“Se gli americani non vogliono più
attaccarci, se vogliono ritirarsi e firmare l’accordo, noi non li attaccheremo.
Se invece ci attaccano, continuano i bombardamenti e i raid notturni allora continueremo
a fare ciò che abbiamo fatto negli ultimi diciotto anni”. Questa è la
risposta talebana al voltafaccia operato da Trump nei giorni scorsi. Giunge dalla
capitale del Qatar, sede dei colloqui di pace e dell’emittente Al Jazeera cui il portavoce di turbanti ha
rilasciato un’intervista. L’uomo, che si chiama Suhail Shaheen, ha definito
sorprendete la dichiarazione del presidente Usa perché “noi avevamo concluso i colloqui di pace”, come del resto aveva
annunciato anche il diplomatico afghano-statunitense Khalilzad, che per mesi aveva
guidato le trattative. A detta di Shaheen, fra i vari punti affrontati in nove
sessioni protrattesi dall’ottobre 2018 ai primi dello scorso settembre, era giunto
un reciproco benestare sulla garanzia talebana di non offrire i propri territori
come base per gruppi jihadisti stranieri, modello Al Qaeda, e sul ritiro delle
truppe statunitensi. Un ritiro da iniziare con cinquemila unità e concludere con
l’intero contingente entro alcuni mesi. Invece il cessate il fuoco sarebbe
entrato, come il punto del dialogo intra afghano, in una fase successiva
dell’agenda. Solo dopo il totale ritiro dei contingenti d’occupazione i taliban
avrebbero assicurato un blocco delle ostilità. “Saremo pronti a parlare con le altre forze afghane in una seconda fase –
ha dichiarato il portavoce talebano – ma questo
è un altro tema da prendere in esame dopo la fine dell’occupazione del Paese”.

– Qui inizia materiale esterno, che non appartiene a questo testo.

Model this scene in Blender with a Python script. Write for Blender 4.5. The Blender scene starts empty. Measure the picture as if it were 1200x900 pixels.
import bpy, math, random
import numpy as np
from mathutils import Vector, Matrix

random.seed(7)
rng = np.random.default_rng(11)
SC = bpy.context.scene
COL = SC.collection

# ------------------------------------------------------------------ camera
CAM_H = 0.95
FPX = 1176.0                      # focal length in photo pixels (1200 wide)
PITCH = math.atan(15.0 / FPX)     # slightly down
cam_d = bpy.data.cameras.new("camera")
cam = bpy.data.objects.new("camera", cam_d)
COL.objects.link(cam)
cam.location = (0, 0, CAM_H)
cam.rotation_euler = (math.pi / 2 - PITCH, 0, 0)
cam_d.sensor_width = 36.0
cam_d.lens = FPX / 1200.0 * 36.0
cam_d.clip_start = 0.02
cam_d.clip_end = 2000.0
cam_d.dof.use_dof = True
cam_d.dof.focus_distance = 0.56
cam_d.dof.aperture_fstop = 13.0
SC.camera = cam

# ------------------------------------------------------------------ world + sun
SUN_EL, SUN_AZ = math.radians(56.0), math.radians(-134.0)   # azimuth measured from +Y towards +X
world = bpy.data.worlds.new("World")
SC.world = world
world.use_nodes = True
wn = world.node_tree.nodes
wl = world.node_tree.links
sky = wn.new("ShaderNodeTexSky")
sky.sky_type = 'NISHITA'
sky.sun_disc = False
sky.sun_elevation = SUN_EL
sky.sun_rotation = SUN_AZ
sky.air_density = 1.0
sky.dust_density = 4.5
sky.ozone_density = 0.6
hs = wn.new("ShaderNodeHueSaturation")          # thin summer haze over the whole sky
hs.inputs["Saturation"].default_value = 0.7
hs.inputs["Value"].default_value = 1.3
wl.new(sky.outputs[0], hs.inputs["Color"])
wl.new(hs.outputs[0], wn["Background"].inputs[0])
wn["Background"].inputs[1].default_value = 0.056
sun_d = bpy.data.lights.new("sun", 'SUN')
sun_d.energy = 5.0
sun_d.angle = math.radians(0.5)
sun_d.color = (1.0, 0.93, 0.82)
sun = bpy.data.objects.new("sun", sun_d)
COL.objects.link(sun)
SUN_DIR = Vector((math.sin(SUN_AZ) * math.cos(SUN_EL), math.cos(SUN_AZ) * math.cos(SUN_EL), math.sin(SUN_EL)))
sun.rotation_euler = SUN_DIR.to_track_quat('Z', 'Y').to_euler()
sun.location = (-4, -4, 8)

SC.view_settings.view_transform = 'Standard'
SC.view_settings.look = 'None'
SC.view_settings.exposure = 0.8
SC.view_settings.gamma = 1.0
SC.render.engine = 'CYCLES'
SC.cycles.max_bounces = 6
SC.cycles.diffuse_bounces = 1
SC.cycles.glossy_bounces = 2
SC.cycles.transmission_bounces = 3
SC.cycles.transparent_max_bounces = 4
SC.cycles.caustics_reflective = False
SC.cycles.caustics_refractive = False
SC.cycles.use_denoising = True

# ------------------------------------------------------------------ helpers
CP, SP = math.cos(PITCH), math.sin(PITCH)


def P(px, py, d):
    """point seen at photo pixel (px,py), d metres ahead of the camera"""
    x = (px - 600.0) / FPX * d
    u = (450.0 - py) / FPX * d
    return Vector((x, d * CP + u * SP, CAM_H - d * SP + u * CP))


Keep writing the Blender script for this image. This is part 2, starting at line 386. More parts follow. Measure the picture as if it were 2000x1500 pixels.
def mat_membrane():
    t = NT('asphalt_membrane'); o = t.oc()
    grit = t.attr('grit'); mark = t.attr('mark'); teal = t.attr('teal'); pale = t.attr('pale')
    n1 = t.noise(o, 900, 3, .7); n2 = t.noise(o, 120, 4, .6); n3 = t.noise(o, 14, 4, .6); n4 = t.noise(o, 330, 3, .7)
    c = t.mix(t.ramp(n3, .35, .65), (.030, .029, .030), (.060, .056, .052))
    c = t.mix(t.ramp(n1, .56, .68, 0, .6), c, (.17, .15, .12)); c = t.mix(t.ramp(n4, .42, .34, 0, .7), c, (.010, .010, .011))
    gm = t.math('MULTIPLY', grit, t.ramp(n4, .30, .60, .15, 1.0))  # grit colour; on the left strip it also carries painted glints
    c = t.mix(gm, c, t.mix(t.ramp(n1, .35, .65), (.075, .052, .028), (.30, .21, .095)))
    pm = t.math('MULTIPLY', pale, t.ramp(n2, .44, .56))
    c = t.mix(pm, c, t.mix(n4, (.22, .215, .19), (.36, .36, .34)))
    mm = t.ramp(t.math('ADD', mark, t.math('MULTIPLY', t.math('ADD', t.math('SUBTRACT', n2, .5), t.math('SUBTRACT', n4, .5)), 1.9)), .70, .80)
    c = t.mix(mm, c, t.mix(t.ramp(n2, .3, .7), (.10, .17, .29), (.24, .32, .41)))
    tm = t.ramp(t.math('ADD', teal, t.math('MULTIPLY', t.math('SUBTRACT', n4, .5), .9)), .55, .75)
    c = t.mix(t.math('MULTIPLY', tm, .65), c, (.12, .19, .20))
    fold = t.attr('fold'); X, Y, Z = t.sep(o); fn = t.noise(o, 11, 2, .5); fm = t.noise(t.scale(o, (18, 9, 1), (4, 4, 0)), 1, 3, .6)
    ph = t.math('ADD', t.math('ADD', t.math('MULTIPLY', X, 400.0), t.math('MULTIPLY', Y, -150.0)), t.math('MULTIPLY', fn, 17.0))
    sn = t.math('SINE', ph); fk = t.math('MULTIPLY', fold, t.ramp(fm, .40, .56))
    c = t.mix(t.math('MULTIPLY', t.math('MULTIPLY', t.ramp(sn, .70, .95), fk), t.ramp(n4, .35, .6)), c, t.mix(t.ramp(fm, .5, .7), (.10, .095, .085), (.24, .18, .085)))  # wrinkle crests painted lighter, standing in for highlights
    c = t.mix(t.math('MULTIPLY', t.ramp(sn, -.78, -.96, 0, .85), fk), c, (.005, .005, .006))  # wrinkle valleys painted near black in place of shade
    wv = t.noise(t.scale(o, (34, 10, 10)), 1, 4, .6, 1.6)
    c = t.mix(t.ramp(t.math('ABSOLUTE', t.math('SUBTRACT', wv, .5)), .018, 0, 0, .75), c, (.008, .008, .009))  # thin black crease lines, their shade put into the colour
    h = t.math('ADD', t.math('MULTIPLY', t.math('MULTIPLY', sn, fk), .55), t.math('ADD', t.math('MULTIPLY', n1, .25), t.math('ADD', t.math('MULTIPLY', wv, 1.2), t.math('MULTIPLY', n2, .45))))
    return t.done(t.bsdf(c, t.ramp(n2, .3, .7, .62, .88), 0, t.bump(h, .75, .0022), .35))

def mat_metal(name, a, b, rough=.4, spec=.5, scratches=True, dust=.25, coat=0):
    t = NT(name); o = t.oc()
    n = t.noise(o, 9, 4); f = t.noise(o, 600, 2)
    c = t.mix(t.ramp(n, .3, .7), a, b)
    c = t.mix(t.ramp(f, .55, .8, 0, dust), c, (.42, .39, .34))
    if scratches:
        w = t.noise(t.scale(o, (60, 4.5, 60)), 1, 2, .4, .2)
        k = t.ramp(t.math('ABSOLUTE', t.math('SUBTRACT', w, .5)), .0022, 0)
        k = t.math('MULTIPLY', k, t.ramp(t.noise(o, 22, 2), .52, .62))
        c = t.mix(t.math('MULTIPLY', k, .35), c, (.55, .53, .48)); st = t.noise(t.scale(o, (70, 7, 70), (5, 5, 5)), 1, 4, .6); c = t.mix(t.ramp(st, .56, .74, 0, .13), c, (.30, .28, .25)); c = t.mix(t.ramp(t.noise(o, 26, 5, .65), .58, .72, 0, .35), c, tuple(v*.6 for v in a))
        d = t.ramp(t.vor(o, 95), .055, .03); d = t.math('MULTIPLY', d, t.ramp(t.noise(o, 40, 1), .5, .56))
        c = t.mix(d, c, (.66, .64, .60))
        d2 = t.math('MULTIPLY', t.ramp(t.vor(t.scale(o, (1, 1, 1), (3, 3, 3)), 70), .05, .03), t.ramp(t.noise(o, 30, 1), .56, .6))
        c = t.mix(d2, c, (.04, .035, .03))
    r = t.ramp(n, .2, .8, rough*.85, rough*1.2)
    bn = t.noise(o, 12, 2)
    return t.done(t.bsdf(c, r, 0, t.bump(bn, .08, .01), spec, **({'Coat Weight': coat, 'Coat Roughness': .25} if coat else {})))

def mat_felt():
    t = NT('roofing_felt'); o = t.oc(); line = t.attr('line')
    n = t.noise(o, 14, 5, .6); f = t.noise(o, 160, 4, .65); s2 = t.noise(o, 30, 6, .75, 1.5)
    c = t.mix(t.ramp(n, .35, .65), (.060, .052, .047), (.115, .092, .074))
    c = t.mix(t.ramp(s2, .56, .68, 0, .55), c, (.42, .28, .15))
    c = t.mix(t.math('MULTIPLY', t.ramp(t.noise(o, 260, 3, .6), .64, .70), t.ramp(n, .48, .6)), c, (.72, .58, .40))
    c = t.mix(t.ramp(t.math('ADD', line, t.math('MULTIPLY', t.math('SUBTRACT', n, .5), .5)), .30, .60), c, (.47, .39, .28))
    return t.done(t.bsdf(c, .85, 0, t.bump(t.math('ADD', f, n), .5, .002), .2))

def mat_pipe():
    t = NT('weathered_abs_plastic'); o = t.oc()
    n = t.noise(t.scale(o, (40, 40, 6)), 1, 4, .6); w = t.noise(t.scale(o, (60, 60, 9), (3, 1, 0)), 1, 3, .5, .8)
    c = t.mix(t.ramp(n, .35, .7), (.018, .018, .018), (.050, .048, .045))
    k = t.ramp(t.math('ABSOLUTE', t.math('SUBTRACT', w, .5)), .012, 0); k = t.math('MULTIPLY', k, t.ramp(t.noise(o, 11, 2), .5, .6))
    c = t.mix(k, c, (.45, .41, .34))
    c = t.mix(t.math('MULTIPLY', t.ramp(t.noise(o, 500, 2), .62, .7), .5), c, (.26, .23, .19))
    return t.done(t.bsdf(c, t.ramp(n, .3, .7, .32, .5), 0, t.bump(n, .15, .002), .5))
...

Inoltre sui possibili attacchi o danni a militari statunitensi - che ha offerto
lo spunto a Trump per bloccare un patto già sancito almeno sui due suddetti punti
- l’uomo dei turbanti ha sottolineato come appena ufficializzato l’accordo
avrebbero garantito un ritiro senza alcun attacco a militari Usa. “Ma se
non c’è accordo noi decideremo di attaccare o meno se si presenterà un
interesse nostro, oppure un interesse nazionale e islamico”. E finora è
andata così: niente accordo e solo sangue in troppi casi di civili, di cui i dialoganti
in undici mesi non si son mai preoccupati.